• Input rows:

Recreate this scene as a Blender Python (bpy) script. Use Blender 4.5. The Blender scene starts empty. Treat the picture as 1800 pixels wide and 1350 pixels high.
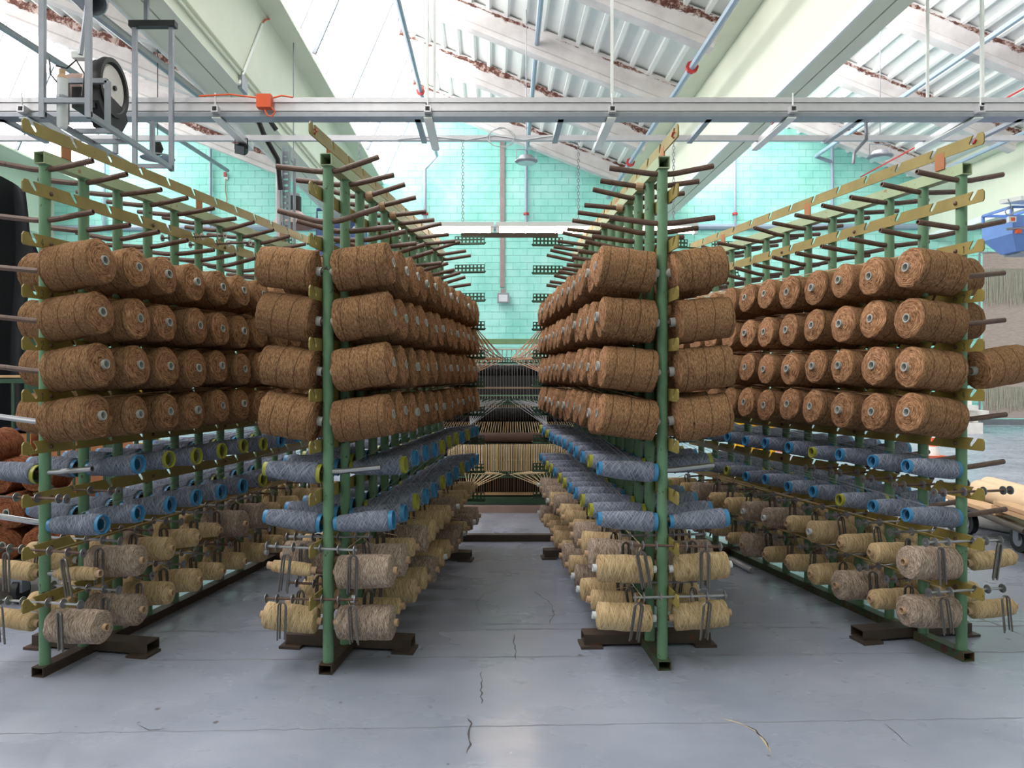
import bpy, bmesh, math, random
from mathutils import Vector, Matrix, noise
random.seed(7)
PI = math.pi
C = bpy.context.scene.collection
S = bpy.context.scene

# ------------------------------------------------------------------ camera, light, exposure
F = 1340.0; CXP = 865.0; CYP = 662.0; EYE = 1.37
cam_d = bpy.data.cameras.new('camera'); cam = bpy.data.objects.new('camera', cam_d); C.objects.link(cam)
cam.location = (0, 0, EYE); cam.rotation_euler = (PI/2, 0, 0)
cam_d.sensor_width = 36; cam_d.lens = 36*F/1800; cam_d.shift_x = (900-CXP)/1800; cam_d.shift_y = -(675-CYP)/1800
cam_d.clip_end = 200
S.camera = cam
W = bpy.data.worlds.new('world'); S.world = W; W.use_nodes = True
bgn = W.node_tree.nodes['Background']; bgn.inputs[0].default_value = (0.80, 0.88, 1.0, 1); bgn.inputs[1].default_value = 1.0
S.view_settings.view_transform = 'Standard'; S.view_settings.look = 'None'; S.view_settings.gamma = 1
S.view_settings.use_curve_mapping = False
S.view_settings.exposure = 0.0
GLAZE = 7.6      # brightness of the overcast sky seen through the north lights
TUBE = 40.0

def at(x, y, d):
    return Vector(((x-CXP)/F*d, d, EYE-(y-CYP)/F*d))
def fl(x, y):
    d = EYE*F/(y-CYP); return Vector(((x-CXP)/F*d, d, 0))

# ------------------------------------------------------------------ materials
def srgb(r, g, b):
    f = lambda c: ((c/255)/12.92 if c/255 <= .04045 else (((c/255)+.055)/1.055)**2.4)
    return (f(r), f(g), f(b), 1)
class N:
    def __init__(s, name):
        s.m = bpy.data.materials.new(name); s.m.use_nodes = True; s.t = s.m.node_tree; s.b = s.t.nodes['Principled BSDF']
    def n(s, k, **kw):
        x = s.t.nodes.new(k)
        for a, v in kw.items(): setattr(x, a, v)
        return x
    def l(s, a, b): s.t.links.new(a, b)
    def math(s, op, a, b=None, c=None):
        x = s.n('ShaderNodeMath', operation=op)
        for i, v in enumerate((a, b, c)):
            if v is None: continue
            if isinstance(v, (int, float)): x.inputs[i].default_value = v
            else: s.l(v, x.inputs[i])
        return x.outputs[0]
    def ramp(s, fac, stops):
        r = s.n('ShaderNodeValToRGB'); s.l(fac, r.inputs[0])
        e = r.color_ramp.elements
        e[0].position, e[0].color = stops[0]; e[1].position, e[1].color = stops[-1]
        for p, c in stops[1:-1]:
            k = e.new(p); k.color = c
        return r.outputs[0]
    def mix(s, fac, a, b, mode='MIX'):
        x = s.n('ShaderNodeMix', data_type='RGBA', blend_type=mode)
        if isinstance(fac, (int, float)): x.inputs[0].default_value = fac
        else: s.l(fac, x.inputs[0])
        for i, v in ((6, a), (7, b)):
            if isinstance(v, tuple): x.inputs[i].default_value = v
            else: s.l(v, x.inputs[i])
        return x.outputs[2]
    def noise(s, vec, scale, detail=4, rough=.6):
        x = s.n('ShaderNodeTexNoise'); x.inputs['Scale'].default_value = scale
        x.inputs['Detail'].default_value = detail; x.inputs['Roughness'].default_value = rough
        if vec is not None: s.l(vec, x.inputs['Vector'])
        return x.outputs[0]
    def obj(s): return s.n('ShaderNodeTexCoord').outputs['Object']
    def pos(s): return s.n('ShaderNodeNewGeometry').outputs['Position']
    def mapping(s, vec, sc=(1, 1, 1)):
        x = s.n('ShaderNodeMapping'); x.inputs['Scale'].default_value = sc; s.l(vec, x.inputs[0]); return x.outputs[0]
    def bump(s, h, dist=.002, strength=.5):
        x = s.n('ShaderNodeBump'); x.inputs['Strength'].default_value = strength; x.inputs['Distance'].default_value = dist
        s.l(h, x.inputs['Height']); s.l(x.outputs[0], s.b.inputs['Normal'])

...

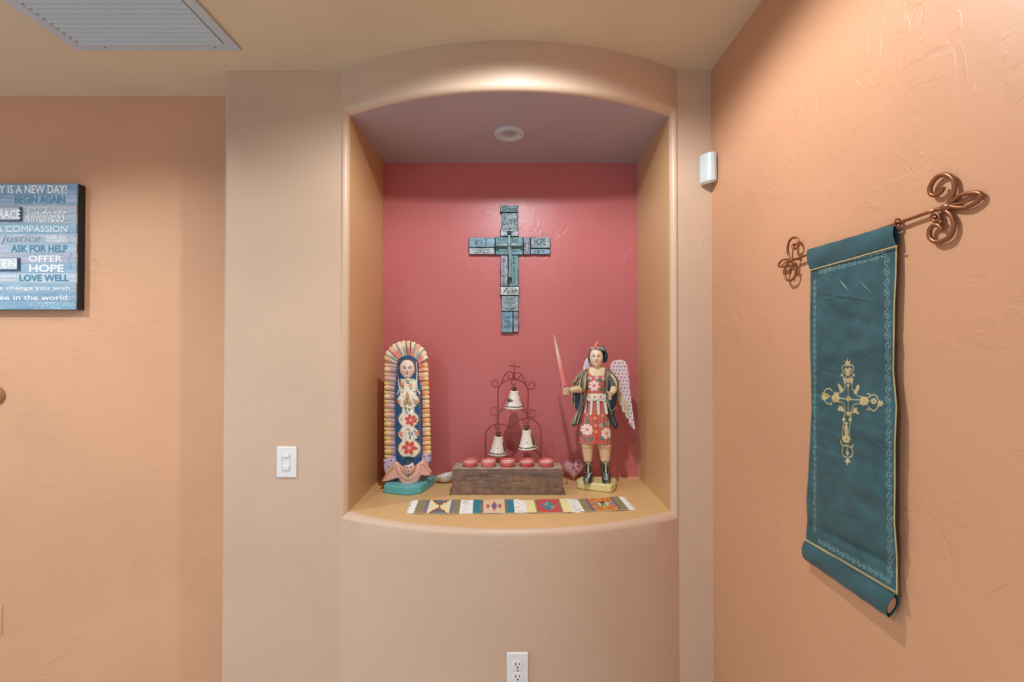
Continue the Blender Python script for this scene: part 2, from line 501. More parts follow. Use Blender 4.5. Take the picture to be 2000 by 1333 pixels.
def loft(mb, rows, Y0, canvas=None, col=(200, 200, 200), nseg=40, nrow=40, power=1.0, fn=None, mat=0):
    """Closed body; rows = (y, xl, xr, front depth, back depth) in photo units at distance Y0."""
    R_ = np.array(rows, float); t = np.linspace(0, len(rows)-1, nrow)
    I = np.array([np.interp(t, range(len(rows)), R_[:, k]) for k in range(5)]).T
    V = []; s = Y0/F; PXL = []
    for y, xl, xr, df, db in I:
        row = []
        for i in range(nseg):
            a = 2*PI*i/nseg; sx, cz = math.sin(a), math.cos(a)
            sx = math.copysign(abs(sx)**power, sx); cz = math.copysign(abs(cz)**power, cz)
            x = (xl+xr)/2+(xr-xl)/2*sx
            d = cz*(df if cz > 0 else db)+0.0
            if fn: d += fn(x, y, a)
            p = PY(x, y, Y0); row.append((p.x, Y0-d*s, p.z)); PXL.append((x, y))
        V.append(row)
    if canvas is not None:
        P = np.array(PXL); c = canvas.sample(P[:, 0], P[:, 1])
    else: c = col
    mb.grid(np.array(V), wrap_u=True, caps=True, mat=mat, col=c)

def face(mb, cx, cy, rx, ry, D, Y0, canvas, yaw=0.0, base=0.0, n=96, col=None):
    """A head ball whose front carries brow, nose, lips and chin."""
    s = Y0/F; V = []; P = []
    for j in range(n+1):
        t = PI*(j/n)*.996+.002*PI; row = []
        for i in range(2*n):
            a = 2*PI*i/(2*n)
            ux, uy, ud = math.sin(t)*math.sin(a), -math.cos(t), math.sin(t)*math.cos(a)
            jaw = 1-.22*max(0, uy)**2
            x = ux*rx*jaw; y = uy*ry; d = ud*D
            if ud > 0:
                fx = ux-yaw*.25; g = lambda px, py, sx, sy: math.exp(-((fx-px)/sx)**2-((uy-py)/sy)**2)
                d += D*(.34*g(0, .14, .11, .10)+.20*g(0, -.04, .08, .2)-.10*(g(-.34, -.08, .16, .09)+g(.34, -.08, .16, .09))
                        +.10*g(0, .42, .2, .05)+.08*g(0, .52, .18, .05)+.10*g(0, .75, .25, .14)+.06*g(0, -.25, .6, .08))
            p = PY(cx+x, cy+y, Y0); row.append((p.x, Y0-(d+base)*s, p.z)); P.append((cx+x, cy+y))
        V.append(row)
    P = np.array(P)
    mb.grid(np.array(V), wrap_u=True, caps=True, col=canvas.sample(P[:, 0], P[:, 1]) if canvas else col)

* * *

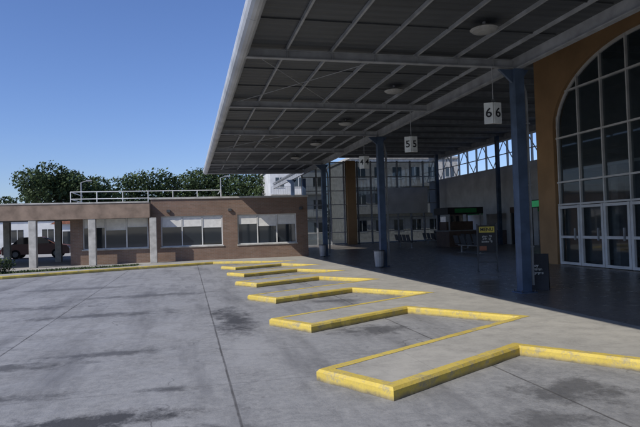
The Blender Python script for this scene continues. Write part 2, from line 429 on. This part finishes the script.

• Work to do: Copy all the lines above that hold the string "from".

• Result of this task:
from mathutils import Vector, Matrix, noise
Continue the Blender Python script for this scene: part 2, from line 501. More parts follow. Use Blender 4.5. Take the picture to be 2000 by 1333 pixels.
The Blender Python script for this scene continues. Write part 2, from line 429 on. This part finishes the script.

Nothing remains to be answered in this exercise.